Häufig gestellte Fragen zur modernen Wirtschaft
Was ist Ambidextrie und warum ist sie wichtig?
Ambidextrie bezeichnet die Fähigkeit eines Unternehmens, zwei Betriebsmodi parallel zu beherrschen: die effiziente Optimierung des bestehenden Kerngeschäfts (Exploitation) und die flexible Erforschung neuer, innovativer Geschäftsfelder (Exploration).
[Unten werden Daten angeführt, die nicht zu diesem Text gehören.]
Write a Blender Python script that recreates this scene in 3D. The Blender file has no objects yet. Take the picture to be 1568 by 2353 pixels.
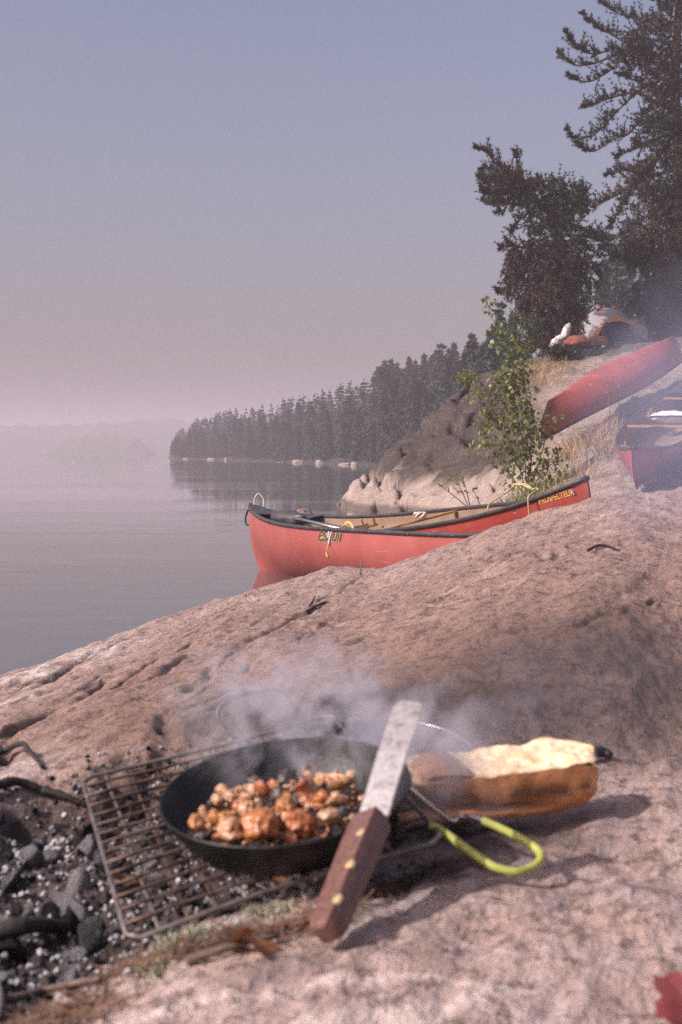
import bpy, math, random
import numpy as np
from math import radians as R, pi, sin, cos
from mathutils import Matrix, Vector

S = bpy.context.scene
COL = S.collection
F = 3268.0           # focal length in units of a 1568 x 2353 frame (50 mm on 24 x 36 film, upright)
HC = 1.0             # camera height over the lake

# ---------------------------------------------------------------- camera, sky, sun, exposure
cam = bpy.data.objects.new('camera', bpy.data.cameras.new('camera'))
COL.objects.link(cam)
cam.location = (0, 0, HC)
cam.rotation_euler = (R(90), 0, 0)
cd = cam.data
cd.sensor_fit = 'VERTICAL'; cd.sensor_height = 36; cd.sensor_width = 24; cd.lens = 50
cd.shift_y = -136.5 / 2353
cd.clip_start = .05; cd.clip_end = 15000
cd.dof.use_dof = True; cd.dof.focus_distance = 11.5; cd.dof.aperture_fstop = 11
S.camera = cam

SUN_EL, SUN_AZ = 38.0, -116.0     # azimuth measured clockwise from +Y (the view), so this is left of and somewhat behind the camera
world = bpy.data.worlds.new('World'); S.world = world; world.use_nodes = True
wn = world.node_tree.nodes; wl = world.node_tree.links
wn.clear()
sky = wn.new('ShaderNodeTexSky'); sky.sky_type = 'NISHITA'; sky.sun_disc = False
sky.sun_elevation = R(SUN_EL); sky.sun_rotation = R(SUN_AZ)
sky.air_density = 1.0; sky.dust_density = 6.0; sky.ozone_density = 2.0
tint = wn.new('ShaderNodeMix'); tint.data_type = 'RGBA'; tint.blend_type = 'MULTIPLY'; tint.inputs[0].default_value = 1
tint.inputs[7].default_value = (.99, .85, .87, 1)       # smoke-filtered sky
bg = wn.new('ShaderNodeBackground'); bg.inputs[1].default_value = 0.138
wo = wn.new('ShaderNodeOutputWorld')
wl.new(sky.outputs[0], tint.inputs[6]); wl.new(tint.outputs[2], bg.inputs[0]); wl.new(bg.outputs[0], wo.inputs[0])

sd = bpy.data.lights.new('sun', 'SUN'); sd.energy = 4.5; sd.angle = R(.9); sd.color = (1, .91, .875)
sun = bpy.data.objects.new('sun', sd); COL.objects.link(sun)
to_sun = Vector((sin(R(SUN_AZ)) * cos(R(SUN_EL)), cos(R(SUN_AZ)) * cos(R(SUN_EL)), sin(R(SUN_EL))))
sun.rotation_euler = to_sun.to_track_quat('Z', 'Y').to_euler()

S.view_settings.view_transform = 'Standard'; S.view_settings.look = 'None'
S.view_settings.gamma = 1; S.view_settings.use_curve_mapping = False
S.view_settings.exposure = 0.30
S.render.engine = 'CYCLES'
cy = S.cycles
cy.use_denoising = False      # a little grain, as on the film
cy.max_bounces = 8; cy.volume_bounces = 1; cy.transparent_max_bounces = 16
cy.volume_step_rate = 1.0; cy.volume_max_steps = 96
cy.caustics_reflective = False; cy.caustics_refractive = False
cy.sample_clamp_indirect = 4

rng = np.random.default_rng(7)
random.seed(7)

# ---------------------------------------------------------------- small maths
def unproj(px, py, D):
    return np.array([(px - 784) / F * D, D, HC - (py - 1040) / F * D])

def proj(P):
    P = np.asarray(P)
    return np.stack([784 + F * P[..., 0] / P[..., 1], 1040 - F * (P[..., 2] - HC) / P[..., 1]], -1)

def _h(ix, iy, iz, seed):
    n = (ix * 374761393 + iy * 668265263 + iz * 2147483647 + seed * 1274126177) & 0xFFFFFFFF
    n = ((n ^ (n >> 13)) * 1274126177) & 0xFFFFFFFF
    n = ((n ^ (n >> 16)) * 2246822519) & 0xFFFFFFFF
    return ((n ^ (n >> 15)) & 0xFFFFFF).astype(np.float64) / 0xFFFFFF * 2 - 1

def vnoise(x, y, z=0., seed=0):
    x, y, z = np.broadcast_arrays(np.asarray(x, float), np.asarray(y, float), np.asarray(z, float))
    x0, y0, z0 = np.floor(x), np.floor(y), np.floor(z)
    fx, fy, fz = x - x0, y - y0, z - z0
    fx, fy, fz = (t * t * t * (t * (t * 6 - 15) + 10) for t in (fx, fy, fz))
    x0, y0, z0 = x0.astype(np.int64), y0.astype(np.int64), z0.astype(np.int64)
    def g(a, b, c): return _h(x0 + a, y0 + b, z0 + c, seed)
    l = lambda a, b, t: a + (b - a) * t
    return l(l(l(g(0, 0, 0), g(1, 0, 0), fx), l(g(0, 1, 0), g(1, 1, 0), fx), fy),
             l(l(g(0, 0, 1), g(1, 0, 1), fx), l(g(0, 1, 1), g(1, 1, 1), fx), fy), fz)

def fbm(x, y, z=0., oct=4, seed=0, gain=.5):
    a, s, o = 1., 1., 0.
    for i in range(oct):
        o = o + a * vnoise(np.asarray(x) * s, np.asarray(y) * s, np.asarray(z) * s, seed + i * 17)
        a *= gain; s *= 2.03
    return o

def sstep(a, b, x):
    t = np.clip((x - a) / (b - a), 0, 1); return t * t * (3 - 2 * t)

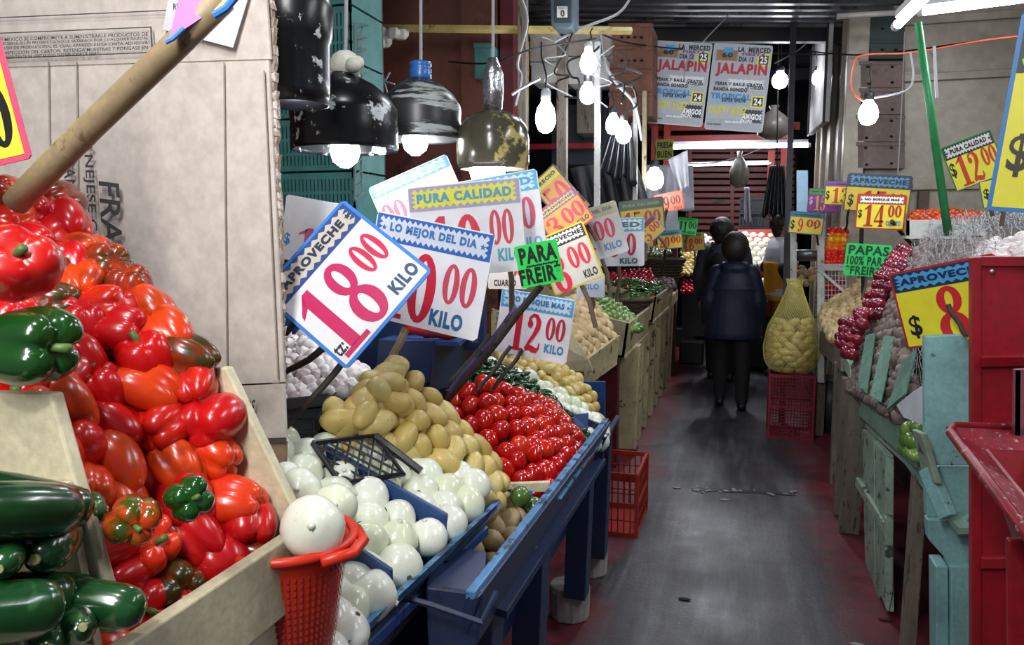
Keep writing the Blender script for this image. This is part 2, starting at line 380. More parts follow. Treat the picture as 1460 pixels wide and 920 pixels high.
struct('wall_left', MB().span((-5.1, -1, 0), (-5, 16.5, 4.6)), BROWNW)
struct('wall_right', MB().span((5, -1, 0), (5.1, 16.5, 4.6)), BEIGE)
# lower sheet roof over the aisle: corrugated strips seen from below
QL = lambda a, d, z: Vector((a*RT.x-d*RT.y, a*RT.y+d*RT.x, z))      # along and across the lie of the roof sheets
r = struct('ceiling_sheet', MB().slab([QL(-1.2, 5.0, 3.47), QL(3.1, 5.0, 3.47), QL(3.1, 7.1, 3.47), QL(-1.2, 7.1, 3.47)], (0, 0, -1), .02), ROOF)
for i in range(13): part('rib', MB().beam(QL(-1.2, 5.05+i*.165, 3.455), QL(3.1, 5.05+i*.165, 3.455), .06, .035), ROOF, r)
struct('trim_1', MB().beam(QL(-1.4, 7.15, 3.40), QL(3.2, 7.15, 3.40), .08, .13), DARK)
struct('trim_2', MB().beam(QL(-1.4, 5.9, 3.40), QL(3.2, 5.9, 3.40), .06, .05), DARK)
for i, (y, z) in enumerate([(0, 0), (0, 0), (9.2, 3.95), (12.0, 3.9)]):
    if y: struct('trim_%d' % (i+1), MB().beam((-5, y, z), (5, y, z), .08, .16), DARK)
t = struct('trim_5', MB().beam((-1.6, 9, 4.1), (-.1, 14, 4.3), .08, .12), DARK)
struct('trim_6', MB().beam((-1.9, 8.2, 3.2), (.2, 12.4, 4.2), .06, .1), DARK)
struct('trim_7', MB().beam((.9, 8.0, 3.3), (.2, 13, 4.3), .06, .1), DARK)
# brown partition behind the left stalls
bw = struct('wall_partition', MB().span((-4.2, 4.6, 0), (-1.32, 4.66, 4.6)), BROWNW)
part('post', MB().span((-1.66, 4.5, 0), (-1.44, 4.62, 4.6)), BROWNW, bw)
part('post', MB().span((-1.42, 4.52, 0), (-1.34, 4.6, 4.6)), MAROON, bw)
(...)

Diese Fähigkeit ist für etablierte Unternehmen überlebenswichtig, um sowohl kurzfristig profitabel zu bleiben als auch langfristig wettbewerbsfähig zu sein.
Wie kann Agilität mit der deutschen Mitbestimmung funktionieren?
Dies ist eine zentrale Herausforderung, die eine enge und frühzeitige Einbindung des Betriebsrats erfordert. Agile Transformationen müssen als gemeinsames Projekt von Management und Arbeitnehmervertretung gestaltet werden, bei dem die Ziele (z.B. mehr Flexibilität, bessere Produkte) geteilt werden. Laut Studien sind die größten Hürden hierbei oft nicht die Mitbestimmung selbst, sondern Ressourcenmangel und der allgemeine Fachkräftemangel.
Welche Rolle spielt Servant Leadership in agilen Organisationen?
Im Gegensatz zur klassischen, hierarchischen Führung, bei der die Führungskraft anweist und kontrolliert, dreht Servant Leadership das Prinzip um. Die Führungskraft sieht sich als Dienstleister für ihr Team. Ihre Hauptaufgabe ist es, Hindernisse aus dem Weg zu räumen, Ressourcen bereitzustellen und ein Umfeld zu schaffen, in dem das Team autonom und erfolgreich arbeiten kann. Sie führt durch Coaching und Befähigung, nicht durch Befehl und Kontrolle.